Эйхман был любезен – неестественно любезен. Когда я отвернулся, я услышал, как он смеётся с одним из своих помощников. Он указал в мою сторону и засмеялся ещё громче.

Прошли годы.[178] Однажды утром 1943 года я услышал шум возле своего дома, подбежал к окну и заметил машину СС, вокруг которой сновало много немецких офицеров. Внезапно офицер в машине сделал знак одному из своих людей и указал на меня в окно.

Мгновение спустя в дверь постучали. Там стоял эсэсовец, схватил меня за руку и потащил на улицу.

Я всё время спрашивал: «В чём проблема? Пожалуйста, не тяните, я могу идти…»

Он продолжал чуть не тащить меня к машине с флажками на передних крыльях. Я стоял перед молодым офицером, когда он откинулся назад, улыбаясь. Его лицо выглядело знакомым, но я не узнал его.

Его улыбку сменил сердитый взгляд, когда он сказал: «Ты не помнишь меня – важный еврей».

Я признался, что не узнал его.

Он поднялся со своего места, подошёл к другой машине, жестом приказал эсэсовцу посадить меня в машину, затем вернулся к своей машине. Мне сказали, что этим офицером был Адольф Эйхман.

Примерно через полчаса мы подъехали к дому на окраине города. Эйхман вышел из машины, вошёл в здание и исчез. Через несколько мгновений эсэсовец жестом показал мне выйти из машины и последовать за ним.

Он провёл меня через ту же дверь, через которую прошёл и Эйхман. Внутри мы прошли через два других дверных проёма. Солдаты с винтовками охраняли каждый вход и выход.
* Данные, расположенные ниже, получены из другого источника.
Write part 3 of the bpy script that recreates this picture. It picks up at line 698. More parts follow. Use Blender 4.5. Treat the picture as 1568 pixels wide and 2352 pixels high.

Оказавшись в третьей комнате, мы вошли в огромную комнату. Это был офис Эйхмана. Он сидел за огромным столом из красного дерева, а на стене позади стола висела большая фотография Гитлера. По два солдата стояли у каждой двери, пока Эйхман отдавал приказы стоявшим перед ним эсэсовцам.

Он выкрикнул ещё один приказ одному из охранников у двери, и дверь распахнулась. Пятеро солдат привели двух мальчиков. Одному было тринадцать лет, а другому около восьми. Другой охранник вошёл из другой двери с маленьким семимесячным младенцем, который всё время хныкал. И ребёнок, и мальчики выглядели так, как будто они месяцами не ели полноценного обеда.

Эйхман повернулся ко мне и сказал: «Ты запомнишь меня после этого дня».

Затем он приказал одному из эсэсовцев «преподать этим евреям урок».

Я понятия не имел, что имел в виду Эйхман, но позже узнал, что два мальчика ударили одного из солдат, когда солдат ударил старую женщину прикладом своей винтовки.

Два мальчика молча стояли в ожидании своей участи. Один из эсэсовцев вынул изо рта сигарету и направился к восьмилетнему мальчику. Двое других эсэсовцев схватили мальчика и протянули ему руку на столе.

Затем эсэсовец прижал зажжённую сигарету к руке мальчика, и воздух наполнился запахом горящей плоти. Мальчик кричал, но сигарета была крепко прижата к его руке. Мальчик мотал головой во все стороны, его лицевые мышцы напряглись от боли.

Минуты через три ребёнок потерял сознание. Сигарету вынули, и один из солдат вынес мальчика из комнаты. Другой подросток попытался отодвинуться от своего охранника, но его удерживали.

Один из эсэсовцев щёлкнул огромной зажигалкой на столе Эйхмана и приставил иглу для обивки мебели к пламени. Он держал её там, пока игла не засветилась. Затем он подошёл к тринадцатилетнему мальчику и воткнул ему иглу в глаз. Ребёнок не потерял сознание, но продолжал кричать, когда его выводили из комнаты.

Эйхман откинулся на спинку своего огромного кожаного кресла и удовлетворённо улыбнулся. «Ты меня не забудешь, – мягко сказал он. – Ой, не бойся, мы не причиним тебе вреда. В конце концов, ты важный еврей», – с издёвкой добавил он.